そして、私達のコミュニティでの開発は3通りの方法で行われます。まず、フリー・ソフトウェア財団により支援されている開発があります。そして、「フリー・ソフトウェア」に関与している各種企業により支援されている開発があります。さらに、個人のボランティアによる開発があります。しかし、ほとんどの作業が個人のボランティアにより行われています。ボランティアのグループが非常に大きな成果を挙げることができることは以前から証明されていました。事実、現在では、フリー・ソフトウェア・コミュニティが、広く一般に公開されるソフトウェアに対しての人々のニーズに対応できることが明確となっています。「広く一般に」というのは、ごく限定された製品に特定しないという意味で、そして、「公開される」というのは、あなたがコピーにアクセスしてそれを取得し、コンピュータにロードできるということを意味します。現在、世界中で開発されるソフトウェアのほとんどは、「広く一般に公開される」ソフトウェアではありません。そのソフトウェアのほとんどは、非常に限定された使用、それも、通常は1ユーザの作業での使用に限定されています。
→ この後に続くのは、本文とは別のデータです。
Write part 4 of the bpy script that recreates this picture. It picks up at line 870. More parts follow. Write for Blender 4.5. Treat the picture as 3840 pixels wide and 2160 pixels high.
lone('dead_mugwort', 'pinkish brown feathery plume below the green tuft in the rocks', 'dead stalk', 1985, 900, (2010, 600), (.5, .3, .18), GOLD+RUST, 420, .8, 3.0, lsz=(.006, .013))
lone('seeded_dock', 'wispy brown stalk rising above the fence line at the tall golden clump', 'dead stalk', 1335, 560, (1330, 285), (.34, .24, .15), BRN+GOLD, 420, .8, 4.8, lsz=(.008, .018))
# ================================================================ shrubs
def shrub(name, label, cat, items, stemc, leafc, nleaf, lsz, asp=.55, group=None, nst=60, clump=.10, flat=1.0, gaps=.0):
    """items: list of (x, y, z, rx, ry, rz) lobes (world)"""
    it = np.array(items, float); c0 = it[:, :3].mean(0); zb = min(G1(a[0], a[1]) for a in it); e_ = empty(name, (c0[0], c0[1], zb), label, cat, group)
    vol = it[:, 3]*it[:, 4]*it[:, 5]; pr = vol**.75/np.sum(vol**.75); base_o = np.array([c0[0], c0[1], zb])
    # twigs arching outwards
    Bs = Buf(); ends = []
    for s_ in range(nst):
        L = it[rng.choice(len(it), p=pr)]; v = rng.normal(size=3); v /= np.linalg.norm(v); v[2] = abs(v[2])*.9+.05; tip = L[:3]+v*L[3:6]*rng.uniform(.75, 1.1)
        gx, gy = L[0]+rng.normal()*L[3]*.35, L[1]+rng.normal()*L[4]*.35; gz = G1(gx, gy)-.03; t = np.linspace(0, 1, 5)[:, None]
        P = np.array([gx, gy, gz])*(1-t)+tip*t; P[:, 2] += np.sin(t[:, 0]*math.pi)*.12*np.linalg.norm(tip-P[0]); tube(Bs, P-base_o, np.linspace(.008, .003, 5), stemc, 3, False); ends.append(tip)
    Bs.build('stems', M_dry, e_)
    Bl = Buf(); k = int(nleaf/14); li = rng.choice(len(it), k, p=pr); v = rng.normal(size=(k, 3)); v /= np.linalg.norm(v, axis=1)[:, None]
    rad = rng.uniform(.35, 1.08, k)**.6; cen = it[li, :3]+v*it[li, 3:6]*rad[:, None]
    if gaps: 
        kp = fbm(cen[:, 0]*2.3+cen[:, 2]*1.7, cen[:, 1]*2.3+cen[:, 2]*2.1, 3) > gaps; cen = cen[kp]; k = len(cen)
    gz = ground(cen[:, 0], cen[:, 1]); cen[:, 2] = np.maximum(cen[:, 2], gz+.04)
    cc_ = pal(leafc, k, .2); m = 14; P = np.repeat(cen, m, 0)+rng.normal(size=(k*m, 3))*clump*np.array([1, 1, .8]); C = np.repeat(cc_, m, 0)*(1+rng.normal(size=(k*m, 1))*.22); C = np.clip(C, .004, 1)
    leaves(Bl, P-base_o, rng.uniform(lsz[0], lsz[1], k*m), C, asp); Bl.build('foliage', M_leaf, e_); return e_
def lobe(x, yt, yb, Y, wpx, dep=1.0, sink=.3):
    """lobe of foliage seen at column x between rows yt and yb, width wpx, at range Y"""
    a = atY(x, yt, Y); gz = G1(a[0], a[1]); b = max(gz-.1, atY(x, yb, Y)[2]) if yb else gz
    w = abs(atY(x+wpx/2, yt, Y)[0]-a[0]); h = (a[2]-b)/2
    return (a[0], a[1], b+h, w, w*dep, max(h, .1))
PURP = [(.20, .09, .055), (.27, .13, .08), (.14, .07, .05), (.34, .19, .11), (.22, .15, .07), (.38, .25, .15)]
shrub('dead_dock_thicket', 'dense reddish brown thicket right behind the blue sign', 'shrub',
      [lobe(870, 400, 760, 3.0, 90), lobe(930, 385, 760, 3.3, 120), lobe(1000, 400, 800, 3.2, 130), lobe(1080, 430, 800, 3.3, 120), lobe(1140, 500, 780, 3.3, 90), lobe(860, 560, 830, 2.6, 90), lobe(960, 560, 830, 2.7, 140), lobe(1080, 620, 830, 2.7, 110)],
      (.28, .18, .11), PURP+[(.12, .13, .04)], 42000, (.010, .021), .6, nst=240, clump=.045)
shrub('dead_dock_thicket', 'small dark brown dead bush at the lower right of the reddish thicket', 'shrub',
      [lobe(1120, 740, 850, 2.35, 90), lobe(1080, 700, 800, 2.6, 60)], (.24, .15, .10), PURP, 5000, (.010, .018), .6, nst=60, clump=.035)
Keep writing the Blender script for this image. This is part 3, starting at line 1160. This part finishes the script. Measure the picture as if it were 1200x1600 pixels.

このことは異なる問題を引き起こします。「公開されるソフトウェア」では、これらの自由が必要不可欠なのです。ある会社が使用するためにプログラムが開発され、そして、その会社がそのプログラムのすべての権利を所有する場合、彼らは希望するいかなることもできるという自由を持つことになります。ここでは、いかなる重要な自由も拒否されてはいません。プログラムが「公開される」時に問題が発生するのです。あなたがコピーを得るとき、あなたには自由がありますか?これこそが、フリー・ソフトウェアの問題が起きるところなのです。現在TRONが使われている組み込み部分のような所では問題は起きません。